As the bakery was closed I walked 1.5kms to Mozzie’s Truckstop which serves good coffee. I found a website advising three gypsum trains a day run between the mine near Penong and Thevenard. A train leaves Thevenard at 10.30am each day and returns loaded at 4.30pm, so I walked back to our caravan park beside the rail line and the empty train passed me at 10.44am. Three engines haul the long train. The ground beside the track is white due to spilt gypsum.


I walked past the Ceduna School House Museum which is included in the National Trust. Unfortunately it is closed on Sundays, but I could see the small green building that was the 1902 Ceduna Post Office, and the red 1905 jail. There is a fairly large gum tree in front of the old school house.

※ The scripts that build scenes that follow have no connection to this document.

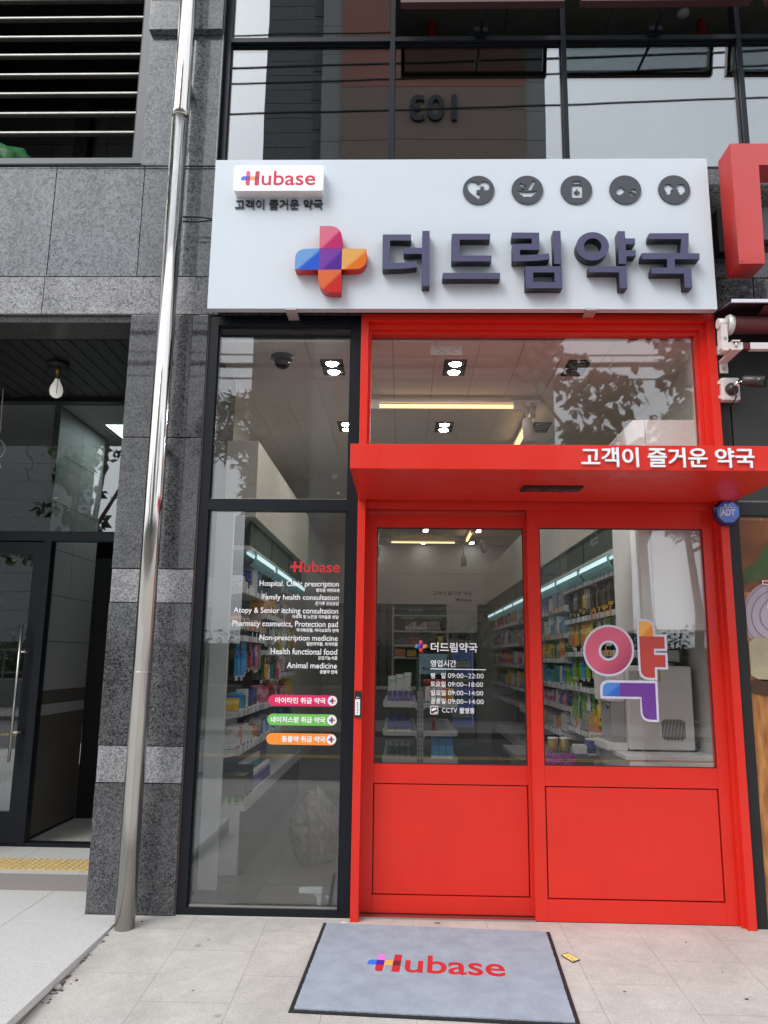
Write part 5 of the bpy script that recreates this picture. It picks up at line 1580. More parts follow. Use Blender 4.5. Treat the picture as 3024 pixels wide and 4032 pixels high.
prng = random.Random(9)
tag_orange = mat('price_tag_orange', lin((200, 120, 40)), 0.5)
def rack(name, label, side, xb, xf, bays, base_x, base_z, headers):
    """wall rack: side -1 stands on the left wall facing right, +1 on the right wall facing left"""
    s = -side                      # direction from the back to the aisle
    t = thing(name, label, 'rack', ((xb + xf) / 2, bays[0][0], 0), 'wall racks of goods')
    lo_, hi_ = (lambda a, c: (min(a, c), max(a, c)))(xb, xb + s * 0.02)
    y0, y1 = bays[0][0], bays[-1][1]
    MB().box(lo_, hi_, y0, y1, 0.05, 2.60).build('back_panel', panel_m, t)
    for (ya, yb, zs) in bays:
        for z in zs:
            d = xf
            a, c = min(xb + s * 0.021, d), max(xb + s * 0.021, d)
            q = MB().box(a, c, ya + 0.004, yb - 0.004, z - 0.022, z)
            # end bracket: tapered plate
            zz = [(xb + s * 0.021, z + 0.012), (d - s * 0.002, z + 0.012), (d - s * 0.002, z - 0.03), (d - s * 0.06, z - 0.042), (xb + s * 0.021, z - 0.075)]
            q.prism(zz, ya - 0.0005, ya + 0.0035)
            for kx in (0.05, 0.085):
                q.lathe([(0.007, 0), (0.0, -0.002)], (d - s * kx, ya - 0.001, z - 0.012), 'Y', 10)
            q.build('shelf', shelf_m, t)
            e = MB().box(min(d, d + s * 0.006), max(d, d + s * 0.006), ya + 0.004, yb - 0.004, z - 0.034, z + 0.012).build('price_rail', shelf_edge, t)
            pb_ = MB()
            yy_ = ya + 0.06
            while yy_ < yb - 0.1:
                w_ = prng.uniform(0.03, 0.07)
                pb_.box(min(d + s * 0.0062, d + s * 0.0075), max(d + s * 0.0062, d + s * 0.0075), yy_, yy_ + w_, z - 0.03, z + prng.choice((0.008, 0.008, 0.045)))
                yy_ += w_ + prng.uniform(0.03, 0.16)
            pb_.build('price_label_print', prng.choice([white_vinyl, tag_orange, white_vinyl]), t)
        zt = 2.40
        MB().box(min(xb, xf + s * 0.03), max(xb, xf + s * 0.03), ya + 0.003, yb - 0.003, zt - 0.03, zt).build('top_shelf', shelf_m, t)
        if headers:
            hx = xf + s * 0.015
            lp = [(ya + 0.02, zt + 0.002), (yb - 0.02, zt + 0.002), (yb - 0.02, zt + 0.19)] + arc_corner((yb - 0.05, zt + 0.30), (yb - 0.02, zt + 0.30), (yb - 0.02, zt + 0.25))[::-1] + arc_corner((ya + 0.10, zt + 0.30), (ya + 0.02, zt + 0.30), (ya + 0.02, zt + 0.20))
            MB().prism_x(lp, min(hx, hx + s * 0.012), max(hx, hx + s * 0.012)).build('header_board', header_m, t)
            # curved lamp shade with a glowing tube
            pr = [(xf + s * 0.06, zt - 0.035), (xf + s * 0.075, zt - 0.07), (xf + s * 0.06, zt - 0.13), (xf + s * 0.03, zt - 0.155), (xf + s * 0.024, zt - 0.15), (xf + s * 0.05, zt - 0.125), (xf + s * 0.065, zt - 0.07), (xf + s * 0.05, zt - 0.037)]
            MB().prism(pr, ya + 0.05, yb - 0.05).build('lamp_shade', shade_m, t)
            MB().tube([(xf - s * 0.0, ya + 0.07, zt - 0.05), (xf - s * 0.0, yb - 0.07, zt - 0.05)], 0.012, 10).build('lamp_tube', tube_m, t)
            MB().box(min(xf + s * 0.0755, xf + s * 0.078), max(xf + s * 0.0755, xf + s * 0.078), ya + 0.07, yb - 0.07, zt - 0.095, zt - 0.06).build('glowing_lip', tube_m, t)
    if base_z:
        a, c = min(xb + s * 0.021, base_x), max(xb + s * 0.021, base_x)
        MB().box(a, c, y0, y1, base_z - 0.04, base_z).build('base_shelf', shelf_m, t)
        MB().box(min(base_x, base_x + s * 0.008), max(base_x, base_x + s * 0.008), y0, y1, base_z - 0.045, base_z + 0.05).build('base_rail', shelf_edge, t)
        MB().box(a + (0.0 if side < 0 else 0.03), c - (0.03 if side < 0 else 0.0), y0, y0 + 0.02, 0.0, base_z - 0.041).build('plinth_end', shelf_m, t)
        MB().box(a, c, y0 + 0.021, y1, 0.0, base_z - 0.041).build('plinth', mat('plinth_shaded', (0.035, 0.034, 0.033), 0.5), t)  # long plinth side coloured dark to stand for the shadow below the shelf
        t.children[-1].location.x = side * 0.12
    return t
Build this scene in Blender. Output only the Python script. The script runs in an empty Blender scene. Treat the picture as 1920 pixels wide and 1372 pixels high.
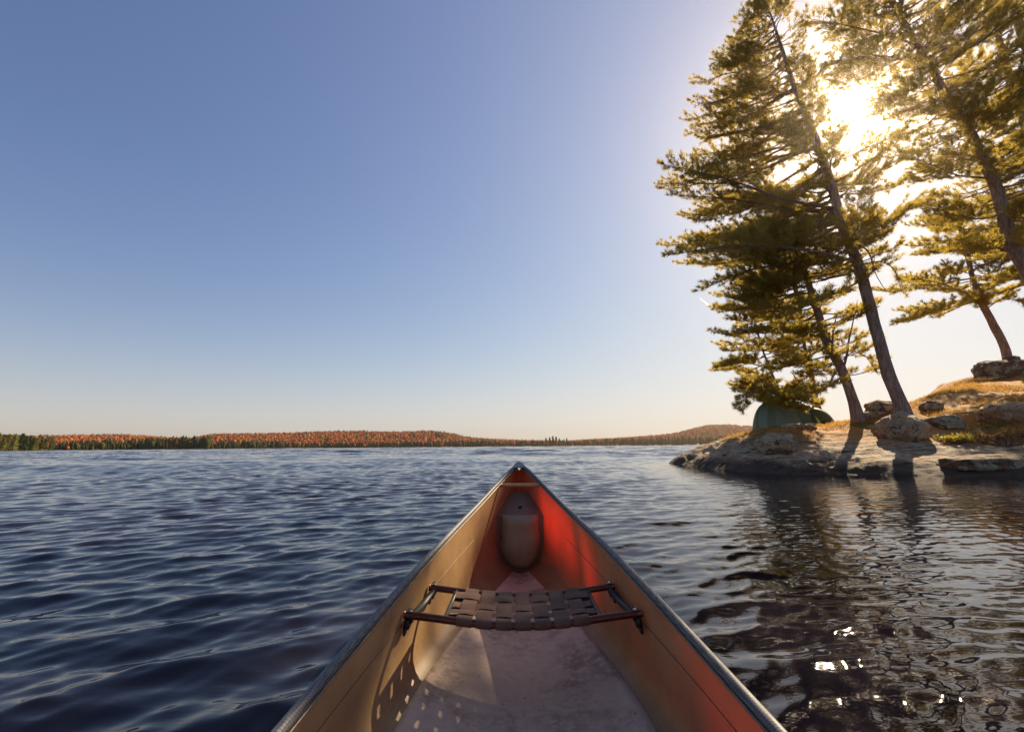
import bpy, math, random
import numpy as np
from mathutils import Vector, Matrix

# ------------------------------------------------------------------ camera, sky, sun
scene = bpy.context.scene
F = 853.0                       # focal length in photo pixels (1920 wide)
CAMH = 0.70
PITCH = math.atan(150.0 / F)
ROLL = math.radians(0.42)
fwd = np.array([0, math.cos(PITCH), math.sin(PITCH)])
upv = np.array([0, -math.sin(PITCH), math.cos(PITCH)])
rgt = np.array([1.0, 0, 0])
camR = rgt * math.cos(ROLL) - upv * math.sin(ROLL)
camU = upv * math.cos(ROLL) + rgt * math.sin(ROLL)
cam_data = bpy.data.cameras.new("camera")
cam = bpy.data.objects.new("camera", cam_data)
scene.collection.objects.link(cam)
cam_data.sensor_width = 36.0
cam_data.lens = 36.0 * F / 1920.0
cam_data.clip_start = 0.02
cam_data.clip_end = 30000
M = Matrix.Identity(4)
for i in range(3):
    M[i][0] = camR[i]; M[i][1] = camU[i]; M[i][2] = -fwd[i]
M[2][3] = CAMH
cam.matrix_world = M
scene.camera = cam
CAM = np.array([0, 0, CAMH])


def ray(u, v):
    d = camR * ((u - 960) / F) + camU * (-(v - 686) / F) + fwd
    return d


def at(u, v, depth):
    """world point seen at photo pixel (u, v) at world y = depth"""
    d = ray(u, v)
    return CAM + d * (depth / d[1])


SUN = ray(1592, 196)
SUN = SUN / np.linalg.norm(SUN)
SUN_EL = math.asin(SUN[2])
SUN_AZ = math.atan2(SUN[0], SUN[1])       # clockwise from +Y

world = bpy.data.worlds.new("World")
scene.world = world
world.use_nodes = True
wn = world.node_tree.nodes
wl = world.node_tree.links
wn.clear()
wout = wn.new("ShaderNodeOutputWorld")
wbg = wn.new("ShaderNodeBackground")
sky = wn.new("ShaderNodeTexSky")
sky.sky_type = 'NISHITA'
sky.sun_disc = False
sky.sun_elevation = SUN_EL
sky.sun_rotation = SUN_AZ
sky.altitude = 300
sky.air_density = 1.0
sky.dust_density = 0.5
sky.ozone_density = 3.2
# the sun itself and the bright air right round it, added to the sky by angle from the sun
tc = wn.new("ShaderNodeTexCoord")
dot = wn.new("ShaderNodeVectorMath"); dot.operation = 'DOT_PRODUCT'
dot.inputs[1].default_value = tuple(SUN)
nrm = wn.new("ShaderNodeVectorMath"); nrm.operation = 'NORMALIZE'
wl.new(tc.outputs["Generated"], nrm.inputs[0])
wl.new(nrm.outputs[0], dot.inputs[0])
acs = wn.new("ShaderNodeMath"); acs.operation = 'ARCCOSINE'
wl.new(dot.outputs["Value"], acs.inputs[0])


def wmath(op, a, b=None):
    n = wn.new("ShaderNodeMath"); n.operation = op
    for i, x in enumerate((a, b)):
        if x is None: continue
        if isinstance(x, (int, float)): n.inputs[i].default_value = x
        else: wl.new(x, n.inputs[i])
    return n.outputs[0]


def halo(deg, power, amp):
    t = wmath('DIVIDE', acs.outputs[0], math.radians(deg))
    t = wmath('POWER', t, power)
    e = wmath('POWER', math.e, wmath('MULTIPLY', t, -1.0))
    return wmath('MULTIPLY', e, amp)


SKY_STR = 0.072
EXPO = 1.06
disc = halo(1.5, 4.0, 70.0)
h1 = halo(28.0, 1.3, 1.5)
core = wmath('ADD', disc, h1)
mixc = wn.new("ShaderNodeMix"); mixc.data_type = 'RGBA'; mixc.blend_type = 'ADD'
mixc.inputs["Factor"].default_value = 1.0
tint = wn.new("ShaderNodeVectorMath"); tint.operation = 'SCALE'
tint.inputs[0].default_value = (1.0, 0.86, 0.66)
wl.new(core, tint.inputs["Scale"])
def wvec(op, a, b=None):
    n = wn.new("ShaderNodeVectorMath"); n.operation = op
    for i, x in enumerate((a, b)):
        if x is None: continue
        if isinstance(x, tuple): n.inputs[i].default_value = x
        else: wl.new(x, n.inputs[i])
    return n.outputs[0]


# shoulder on the brightest sky, and the pale warm band of air along the horizon
K = SKY_STR * 2 ** EXPO
k3 = lambda *c: tuple(c)
x = wvec('MULTIPLY', sky.outputs[0], k3(0.94 * K, 0.865 * K, 1.01 * K))
xs = wvec('MULTIPLY', x, k3(1 / 0.95, 1 / 0.95, 1 / 0.90))
den = wvec('ADD', wvec('MULTIPLY', xs, xs), (1.0, 1.0, 1.0))
sx = wn.new("ShaderNodeSeparateXYZ"); wl.new(den, sx.inputs[0])
cx = wn.new("ShaderNodeCombineXYZ")
for i in range(3): wl.new(wmath('POWER', sx.outputs[i], 0.5), cx.inputs[i])
y = wvec('DIVIDE', x, cx.outputs[0])
sz = wn.new("ShaderNodeSeparateXYZ"); wl.new(nrm.outputs[0], sz.inputs[0])
hz = wmath('MULTIPLY', wmath('POWER', math.e, wmath('MULTIPLY', wmath('ABSOLUTE', sz.outputs[2]), -1 / math.sin(math.radians(5.2)))), 0.85)
hm = wn.new("ShaderNodeMix"); hm.data_type = 'RGBA'
wl.new(hz, hm.inputs["Factor"]); wl.new(y, hm.inputs["A"]); hm.inputs["B"].default_value = (0.76, 0.68, 0.58, 1)
y = wvec('DIVIDE', hm.outputs["Result"], k3(K, K, K))
wl.new(y, mixc.inputs["A"])
wl.new(tint.outputs[0], mixc.inputs["B"])
wl.new(mixc.outputs["Result"], wbg.inputs["Color"])
wbg.inputs["Strength"].default_value = SKY_STR
wl.new(wbg.outputs[0], wout.inputs["Surface"])

sl = bpy.data.lights.new("sun", 'SUN')
sl.energy = 5.0
sl.angle = math.radians(0.5)
sl.color = (1.0, 0.80, 0.54)
sun = bpy.data.objects.new("sun", sl)
scene.collection.objects.link(sun)
sun.rotation_euler = Vector(SUN).to_track_quat('Z', 'Y').to_euler()
sun.location = (20, 25, 30)

vs = scene.view_settings
vs.view_transform = 'Standard'
vs.look = 'None'
vs.exposure = EXPO
vs.gamma = 1.0
scene.cycles.max_bounces = 8
scene.cycles.transparent_max_bounces = 8
scene.cycles.use_denoising = True
scene.cycles.sample_clamp_indirect = 6.0

# ------------------------------------------------------------------ helpers
rng = np.random.default_rng(11)


def link(name, me, mat=None, parent=None, smooth=False, loc=None):
    o = bpy.data.objects.new(name, me)
    scene.collection.objects.link(o)
    if mat is not None:
        me.materials.append(mat)
    if parent is not None:
        o.parent = parent
    if loc is not None:
        o.location = loc
    if smooth:
        me.polygons.foreach_set("use_smooth", np.ones(len(me.polygons), dtype=bool))
    return o


def mesh_np(name, verts, faces):
    """verts Nx3, faces list of arrays (each Mxk)"""
    me = bpy.data.meshes.new(name)
    verts = np.asarray(verts, dtype=np.float32)
    me.vertices.add(len(verts))
    me.vertices.foreach_set("co", verts.ravel())
    fl = [np.asarray(f, dtype=np.int32) for f in faces if len(f)]
    nl = sum(f.size for f in fl)
    npoly = sum(len(f) for f in fl)
    me.loops.add(nl)
    me.loops.foreach_set("vertex_index", np.concatenate([f.ravel() for f in fl]))
    me.polygons.add(npoly)
    starts, off = [], 0
    for f in fl:
        k = f.shape[1]
        starts.append(off + np.arange(len(f)) * k)
        off += f.size
    me.polygons.foreach_set("loop_start", np.concatenate(starts).astype(np.int32))
    me.update(calc_edges=True)
    me.validate(clean_customdata=False)
    return me


class MB:
    """collects vertices and faces of one mesh"""
    def __init__(self):
        self.v = []; self.f = {}; self.n = 0

    def add(self, verts, faces):
        verts = np.asarray(verts, dtype=float)
        faces = np.asarray(faces, dtype=int)
        self.v.append(verts)
        self.f.setdefault(faces.shape[1], []).append(faces + self.n)
        self.n += len(verts)

    def grid(self, P, closed_u=False, closed_v=False):
        """P: (nu, nv, 3)"""
        nu, nv = P.shape[:2]
        idx = np.arange(nu * nv).reshape(nu, nv)
        iu = np.arange(nu if closed_u else nu - 1); iv = np.arange(nv if closed_v else nv - 1)
        a, b = np.meshgrid(iu, iv, indexing='ij')
        a2 = (a + 1) % nu; b2 = (b + 1) % nv
        q = np.stack([idx[a, b], idx[a2, b], idx[a2, b2], idx[a, b2]], -1).reshape(-1, 4)
        self.add(P.reshape(-1, 3), q)

    def tube(self, pts, rad, n=8, cap=True, flat=1.0):
        pts = np.asarray(pts, float)
        rad = np.broadcast_to(np.asarray(rad, float), (len(pts),))
        T = np.gradient(pts, axis=0)
        T /= np.linalg.norm(T, axis=1)[:, None] + 1e-12
        ref = np.array([0.0, 0, 1]) if abs(T[:, 2]).mean() < 0.9 else np.array([0.0, 1, 0])
        A = np.cross(T, ref); A /= np.linalg.norm(A, axis=1)[:, None] + 1e-12
        B = np.cross(A, T)
        th = np.linspace(0, 2 * math.pi, n, endpoint=False)
        P = pts[:, None] + rad[:, None, None] * (np.cos(th)[None, :, None] * A[:, None] + flat * np.sin(th)[None, :, None] * B[:, None])
        base = self.n
        self.grid(P, closed_v=True)
        if cap:
            c0 = np.arange(n)[::-1]; c1 = (len(pts) - 1) * n + np.arange(n)
            self.f.setdefault(n, []).append(np.array([c0 + base, c1 + base]))

    def box(self, c, s, R=None):
        c = np.asarray(c, float); s = np.asarray(s, float) / 2
        V = np.array([[x, y, z] for x in (-1, 1) for y in (-1, 1) for z in (-1, 1)], float) * s
        if R is not None: V = V @ np.asarray(R).T
        self.add(V + c, [[0, 1, 3, 2], [4, 6, 7, 5], [0, 4, 5, 1], [2, 3, 7, 6], [0, 2, 6, 4], [1, 5, 7, 3]])

    def build(self, name, mat, parent=None, smooth=False, loc=None):
        V = np.concatenate(self.v)
        if loc is not None: V = V - np.asarray(loc)
        me = mesh_np(name, V, [np.concatenate(x) for x in self.f.values()])
        return link(name, me, mat, parent, smooth, loc)


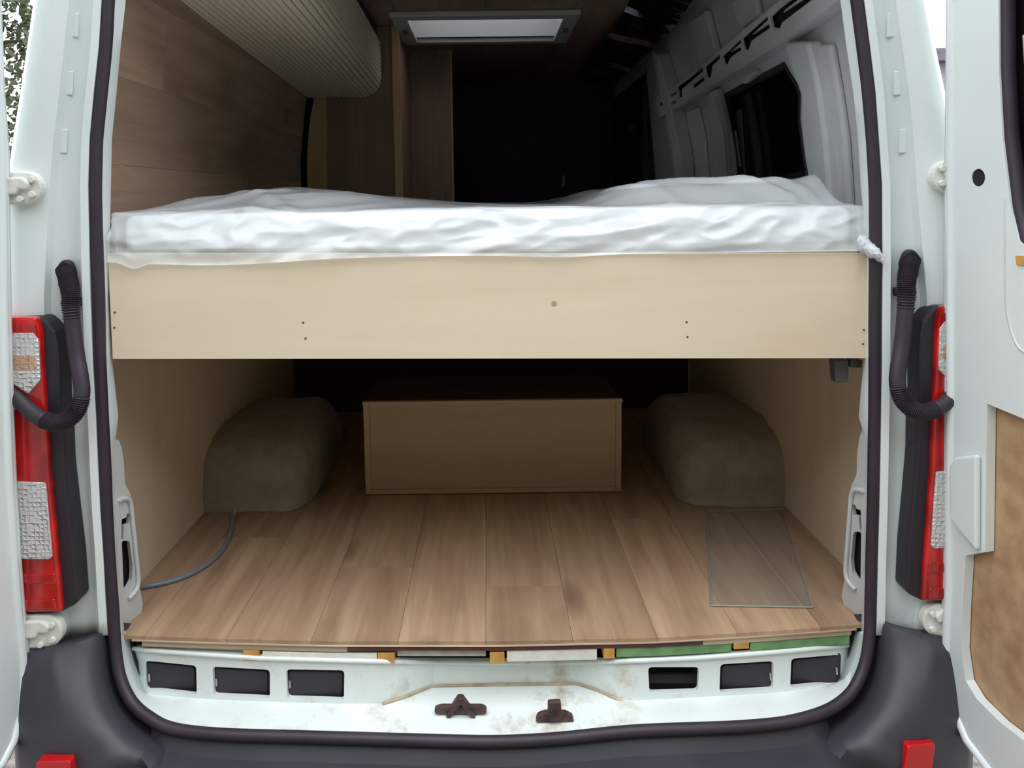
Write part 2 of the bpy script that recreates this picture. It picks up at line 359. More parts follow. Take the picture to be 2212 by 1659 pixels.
for s in (-1, 1):
    rows = []
    for py in ROWS:
        tr, si, so, gr, pe, ou = (interp(T[s], py) for T in (T_TR, T_SI, T_SO, T_GR, T_PE, T_OU))
        k = -s
        q = [(tr, .055), (tr, .03), (si, .004), (so, -.002), (so - k*5, -.016), (so - k*20, -.018), (gr + k*8, .002), (gr, .010), (gr - k*14, .010),
             (pe + k*16, .004), (pe + k*4, -.006), (pe, -.014), (pe*.5+ou*.5, -.030), (ou + k*8, -.026), (ou, -.012)]
        R = [uy(x, py, Y) for x, Y in q]; e = R[-1]
        R += [e + Vector((s*.012, .04, 0)), e + Vector((s*.02, .3, 0))]; rows.append(R)
    MB().grid(rows).build('pillar', 'white', van, smooth=38, solid=.003)
    # pressed pads on the door jamb
    for i, py in enumerate((55, 180, 305)):
        a, g = interp(T_PE[s], py), interp(T_GR[s], py); c = a*.55 + g*.45
        pts = [(c-8, py-26), (c+8, py-26), (c+6, py+26), (c-10, py+26)]
        MB().prism([uy(x, y, .006) for x, y in pts], (0, -.004, 0)).build('jamb_pad', 'white', van, bevel=.0035)
    # side of the van running forward, and its lower skirt
    rows = []
    zb = [(.30, 1.0), (.55, 1.03)]
    for z in (2.50, 2.42, 2.30, 2.1, 1.9, 1.7, 1.5, 1.2, .9, .6, .3):
        py = min(1400, proj((s*1.0, 0, z))[1]); e = uy(interp(T_OU[s], py), py, -.012)
        xo = abs(e.x) + .012 if z < 2.4 else abs(e.x) - .06*(z > 2.45)
        rows.append([Vector((s*(xo + d), Y, z)) for Y, d in ((.03, 0), (.5, .02), (1.5, .03), (3.5, .03), (5.2, -.02))])
    MB().grid(rows).build('body_side', 'white', van, smooth=40, solid=.004)
# header above the opening, roof and nose of the body (above and ahead of the frame)
MB().box((-.92, -.02, 2.37), (.92, .10, 2.50)).build('rear_header', 'white', van, bevel=.02)
HX, HY0, HY1 = .34, 1.70, 2.12            # roof hatch opening
rb = MB()
for a, b in (((-1.0,-.02),(1.0,HY0)), ((-1.0,HY1),(1.0,5.2)), ((-1.0,HY0),(-HX,HY1)), ((HX,HY0),(1.0,HY1))):
    rb.box((a[0], a[1], 2.49), (b[0], b[1], 2.53))
rb.build('roof', 'white', van)
MB().box((-1.03, 5.19, .3), (1.03, 5.25, 2.52)).build('nose', 'white', van)
MB().box((-.95, .12, .40), (.95, 5.2, .50)).build('underbody', 'black', van)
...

Anita was spending time cooking fruit and vegetables so they can be taken into Western Australia. I took Bluey for a drive to Denial Bay 13kms away. From the late 1880s there was a small town at Denial Bay that was the hub of the district. After the rail line and water pipeline to Ceduna were constructed in 1946, the town facilities of Denial Bay all closed. Only a few houses and a couple of buildings associated with oyster farming remain. This mural is part of the half size basketball court. The only other public facilities are the jetty and a toilet block.


It rained during the afternoon but cleared in time for another wonderful sunset.


We had dinner at the hotel bistro, but the meals were disappointing. The menu described a special as roast pork with crackling, but the vegetables were undercooked, there was no crackling, and the plate was cold.